PROBLEM DETAILS — Provide the count of lines that hold "More" and no other output.

DATA RECORDS —
▬▬▬▬▬▬
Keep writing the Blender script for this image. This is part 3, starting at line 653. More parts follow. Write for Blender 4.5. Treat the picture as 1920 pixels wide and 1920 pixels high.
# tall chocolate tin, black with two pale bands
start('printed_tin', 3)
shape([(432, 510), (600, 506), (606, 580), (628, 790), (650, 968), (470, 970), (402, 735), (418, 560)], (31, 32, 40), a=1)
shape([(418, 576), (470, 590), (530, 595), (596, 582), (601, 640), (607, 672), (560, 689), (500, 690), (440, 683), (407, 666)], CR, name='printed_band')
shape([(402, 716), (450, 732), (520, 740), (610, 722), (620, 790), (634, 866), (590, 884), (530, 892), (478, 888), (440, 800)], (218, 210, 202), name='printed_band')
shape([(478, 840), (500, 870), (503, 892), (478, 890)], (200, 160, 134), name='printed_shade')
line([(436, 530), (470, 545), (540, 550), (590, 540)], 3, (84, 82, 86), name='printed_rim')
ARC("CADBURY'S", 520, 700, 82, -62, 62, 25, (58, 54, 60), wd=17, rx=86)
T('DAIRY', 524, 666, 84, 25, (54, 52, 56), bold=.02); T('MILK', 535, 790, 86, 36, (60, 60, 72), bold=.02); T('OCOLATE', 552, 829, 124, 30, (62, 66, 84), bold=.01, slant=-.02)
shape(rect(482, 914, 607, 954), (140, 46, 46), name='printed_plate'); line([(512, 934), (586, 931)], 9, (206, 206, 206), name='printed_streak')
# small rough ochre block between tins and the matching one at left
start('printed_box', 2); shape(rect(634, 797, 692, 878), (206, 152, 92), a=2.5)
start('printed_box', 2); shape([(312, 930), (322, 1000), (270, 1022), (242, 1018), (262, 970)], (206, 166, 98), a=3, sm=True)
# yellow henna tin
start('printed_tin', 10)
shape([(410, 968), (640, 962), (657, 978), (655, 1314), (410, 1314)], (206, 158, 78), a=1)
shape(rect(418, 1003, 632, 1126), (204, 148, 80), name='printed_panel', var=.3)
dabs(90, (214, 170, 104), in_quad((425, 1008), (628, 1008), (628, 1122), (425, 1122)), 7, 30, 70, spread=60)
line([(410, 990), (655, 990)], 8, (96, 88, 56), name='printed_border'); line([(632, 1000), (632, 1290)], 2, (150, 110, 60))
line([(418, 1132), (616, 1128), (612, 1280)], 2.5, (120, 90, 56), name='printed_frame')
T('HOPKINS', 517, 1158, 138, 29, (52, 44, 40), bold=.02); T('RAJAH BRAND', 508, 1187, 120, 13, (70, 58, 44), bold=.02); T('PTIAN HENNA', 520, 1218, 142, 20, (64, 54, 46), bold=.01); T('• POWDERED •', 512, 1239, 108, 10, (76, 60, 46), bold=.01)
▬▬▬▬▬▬
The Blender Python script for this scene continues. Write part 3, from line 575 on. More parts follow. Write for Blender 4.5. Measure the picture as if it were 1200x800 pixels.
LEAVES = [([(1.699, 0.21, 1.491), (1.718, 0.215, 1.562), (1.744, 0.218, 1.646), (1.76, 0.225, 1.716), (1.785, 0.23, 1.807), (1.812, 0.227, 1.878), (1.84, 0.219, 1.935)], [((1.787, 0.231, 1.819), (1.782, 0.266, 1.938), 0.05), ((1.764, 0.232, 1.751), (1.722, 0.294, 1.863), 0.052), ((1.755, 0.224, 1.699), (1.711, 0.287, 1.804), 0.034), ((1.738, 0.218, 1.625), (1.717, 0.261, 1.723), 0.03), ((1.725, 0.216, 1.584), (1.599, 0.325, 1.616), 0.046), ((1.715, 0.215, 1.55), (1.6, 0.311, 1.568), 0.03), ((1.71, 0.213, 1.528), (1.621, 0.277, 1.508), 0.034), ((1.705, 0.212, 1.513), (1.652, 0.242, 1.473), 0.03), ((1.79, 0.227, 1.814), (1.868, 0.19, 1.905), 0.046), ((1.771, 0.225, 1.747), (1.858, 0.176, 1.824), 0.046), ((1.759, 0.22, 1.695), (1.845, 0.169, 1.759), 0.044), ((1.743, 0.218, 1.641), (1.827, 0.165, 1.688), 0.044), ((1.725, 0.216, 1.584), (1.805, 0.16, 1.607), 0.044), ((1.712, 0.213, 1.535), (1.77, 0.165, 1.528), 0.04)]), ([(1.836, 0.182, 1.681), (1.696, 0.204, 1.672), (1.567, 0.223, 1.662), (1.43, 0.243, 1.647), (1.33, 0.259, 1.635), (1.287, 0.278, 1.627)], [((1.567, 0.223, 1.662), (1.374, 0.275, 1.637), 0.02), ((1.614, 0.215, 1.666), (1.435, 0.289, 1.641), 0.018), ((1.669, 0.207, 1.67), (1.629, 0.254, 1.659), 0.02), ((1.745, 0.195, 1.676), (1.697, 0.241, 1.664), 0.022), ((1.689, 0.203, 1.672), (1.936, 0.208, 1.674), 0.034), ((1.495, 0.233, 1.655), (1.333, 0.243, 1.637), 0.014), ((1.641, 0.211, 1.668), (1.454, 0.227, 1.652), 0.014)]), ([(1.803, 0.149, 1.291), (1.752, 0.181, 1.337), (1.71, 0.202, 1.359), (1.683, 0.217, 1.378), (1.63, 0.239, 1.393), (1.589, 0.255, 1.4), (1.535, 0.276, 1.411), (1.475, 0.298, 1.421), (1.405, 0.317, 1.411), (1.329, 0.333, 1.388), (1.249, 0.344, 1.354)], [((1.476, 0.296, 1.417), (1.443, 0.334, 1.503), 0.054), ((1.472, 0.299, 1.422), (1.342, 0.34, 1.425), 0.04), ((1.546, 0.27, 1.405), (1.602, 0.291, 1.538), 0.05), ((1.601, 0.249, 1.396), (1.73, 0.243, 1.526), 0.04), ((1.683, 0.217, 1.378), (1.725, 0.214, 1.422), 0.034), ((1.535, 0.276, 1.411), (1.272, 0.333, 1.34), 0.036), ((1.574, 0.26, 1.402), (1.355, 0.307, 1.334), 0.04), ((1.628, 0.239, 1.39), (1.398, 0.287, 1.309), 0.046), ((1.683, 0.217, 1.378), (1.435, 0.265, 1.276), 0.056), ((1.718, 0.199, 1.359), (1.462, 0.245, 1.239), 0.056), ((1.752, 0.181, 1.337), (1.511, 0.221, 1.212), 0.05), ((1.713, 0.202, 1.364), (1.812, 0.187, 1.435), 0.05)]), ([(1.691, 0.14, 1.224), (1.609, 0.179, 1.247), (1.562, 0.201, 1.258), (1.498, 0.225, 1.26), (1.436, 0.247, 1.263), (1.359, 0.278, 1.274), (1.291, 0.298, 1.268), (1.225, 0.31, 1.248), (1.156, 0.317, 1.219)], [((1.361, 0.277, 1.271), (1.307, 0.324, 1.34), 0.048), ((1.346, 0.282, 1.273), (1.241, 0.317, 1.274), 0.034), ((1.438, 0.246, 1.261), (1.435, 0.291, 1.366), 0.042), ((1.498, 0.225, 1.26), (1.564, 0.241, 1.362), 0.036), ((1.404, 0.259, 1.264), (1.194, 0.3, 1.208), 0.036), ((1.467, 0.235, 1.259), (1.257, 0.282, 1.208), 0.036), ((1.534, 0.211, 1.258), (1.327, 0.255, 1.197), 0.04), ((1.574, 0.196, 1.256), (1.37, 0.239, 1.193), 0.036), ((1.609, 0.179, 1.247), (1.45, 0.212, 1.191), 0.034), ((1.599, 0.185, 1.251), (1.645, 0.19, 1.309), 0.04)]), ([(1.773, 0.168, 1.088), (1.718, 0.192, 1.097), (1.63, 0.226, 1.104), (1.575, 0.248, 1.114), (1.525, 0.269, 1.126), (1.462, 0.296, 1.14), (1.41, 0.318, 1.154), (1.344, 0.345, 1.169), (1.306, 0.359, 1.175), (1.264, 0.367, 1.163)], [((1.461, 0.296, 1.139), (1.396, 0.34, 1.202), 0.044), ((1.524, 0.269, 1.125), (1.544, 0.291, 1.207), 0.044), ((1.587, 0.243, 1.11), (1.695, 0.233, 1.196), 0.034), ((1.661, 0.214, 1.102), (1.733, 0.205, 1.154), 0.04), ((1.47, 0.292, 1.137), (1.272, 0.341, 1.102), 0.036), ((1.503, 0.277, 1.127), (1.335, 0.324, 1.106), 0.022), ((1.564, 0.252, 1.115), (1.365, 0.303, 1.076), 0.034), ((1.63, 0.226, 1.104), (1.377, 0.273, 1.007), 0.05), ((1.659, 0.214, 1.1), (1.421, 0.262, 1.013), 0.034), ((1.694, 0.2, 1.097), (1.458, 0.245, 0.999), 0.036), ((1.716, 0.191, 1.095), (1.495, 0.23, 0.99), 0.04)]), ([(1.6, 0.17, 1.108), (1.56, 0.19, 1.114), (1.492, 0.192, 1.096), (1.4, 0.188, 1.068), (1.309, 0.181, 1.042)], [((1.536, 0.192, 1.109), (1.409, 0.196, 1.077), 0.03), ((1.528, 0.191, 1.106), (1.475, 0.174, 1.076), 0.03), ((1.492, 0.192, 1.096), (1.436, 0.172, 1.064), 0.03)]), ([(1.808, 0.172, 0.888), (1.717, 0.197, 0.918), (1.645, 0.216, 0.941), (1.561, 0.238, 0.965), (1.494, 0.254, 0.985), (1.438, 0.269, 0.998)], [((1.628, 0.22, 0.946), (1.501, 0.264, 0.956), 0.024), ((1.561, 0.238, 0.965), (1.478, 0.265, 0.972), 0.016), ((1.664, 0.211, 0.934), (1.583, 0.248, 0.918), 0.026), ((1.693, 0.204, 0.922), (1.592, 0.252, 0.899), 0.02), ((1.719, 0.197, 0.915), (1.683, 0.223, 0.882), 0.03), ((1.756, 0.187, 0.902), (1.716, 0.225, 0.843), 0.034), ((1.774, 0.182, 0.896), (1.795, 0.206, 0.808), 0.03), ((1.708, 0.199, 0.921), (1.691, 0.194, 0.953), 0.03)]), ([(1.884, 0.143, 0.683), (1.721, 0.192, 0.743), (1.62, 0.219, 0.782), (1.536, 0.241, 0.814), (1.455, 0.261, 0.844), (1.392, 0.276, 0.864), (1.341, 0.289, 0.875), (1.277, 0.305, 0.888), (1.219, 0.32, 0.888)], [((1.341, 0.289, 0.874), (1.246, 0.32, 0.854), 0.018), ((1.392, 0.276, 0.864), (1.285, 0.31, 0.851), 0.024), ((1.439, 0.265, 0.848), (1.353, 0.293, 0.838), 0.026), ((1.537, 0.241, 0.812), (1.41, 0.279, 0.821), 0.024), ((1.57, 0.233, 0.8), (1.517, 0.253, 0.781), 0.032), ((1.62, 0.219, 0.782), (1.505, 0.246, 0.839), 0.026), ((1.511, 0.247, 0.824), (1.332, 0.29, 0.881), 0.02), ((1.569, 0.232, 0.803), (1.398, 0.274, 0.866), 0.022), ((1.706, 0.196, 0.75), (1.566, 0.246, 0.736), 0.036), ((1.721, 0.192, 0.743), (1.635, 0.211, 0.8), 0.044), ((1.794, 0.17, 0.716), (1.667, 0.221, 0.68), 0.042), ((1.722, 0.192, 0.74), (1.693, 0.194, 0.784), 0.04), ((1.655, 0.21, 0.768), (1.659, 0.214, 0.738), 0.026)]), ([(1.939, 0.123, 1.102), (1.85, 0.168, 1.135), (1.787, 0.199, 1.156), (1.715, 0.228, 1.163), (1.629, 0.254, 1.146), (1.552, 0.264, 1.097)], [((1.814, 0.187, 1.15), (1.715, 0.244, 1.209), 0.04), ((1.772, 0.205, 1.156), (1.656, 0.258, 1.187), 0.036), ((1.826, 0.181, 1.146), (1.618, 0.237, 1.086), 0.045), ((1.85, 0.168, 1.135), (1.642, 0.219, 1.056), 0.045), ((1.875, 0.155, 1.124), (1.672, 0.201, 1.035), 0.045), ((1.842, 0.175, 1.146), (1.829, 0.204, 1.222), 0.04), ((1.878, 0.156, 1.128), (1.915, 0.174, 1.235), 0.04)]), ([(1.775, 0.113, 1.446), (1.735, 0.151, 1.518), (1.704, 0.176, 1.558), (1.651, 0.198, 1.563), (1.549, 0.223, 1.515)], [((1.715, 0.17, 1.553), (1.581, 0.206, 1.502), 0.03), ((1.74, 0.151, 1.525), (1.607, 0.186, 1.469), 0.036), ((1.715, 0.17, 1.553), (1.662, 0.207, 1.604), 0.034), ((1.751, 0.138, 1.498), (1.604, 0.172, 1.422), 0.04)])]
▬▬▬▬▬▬
SOLUTION — 2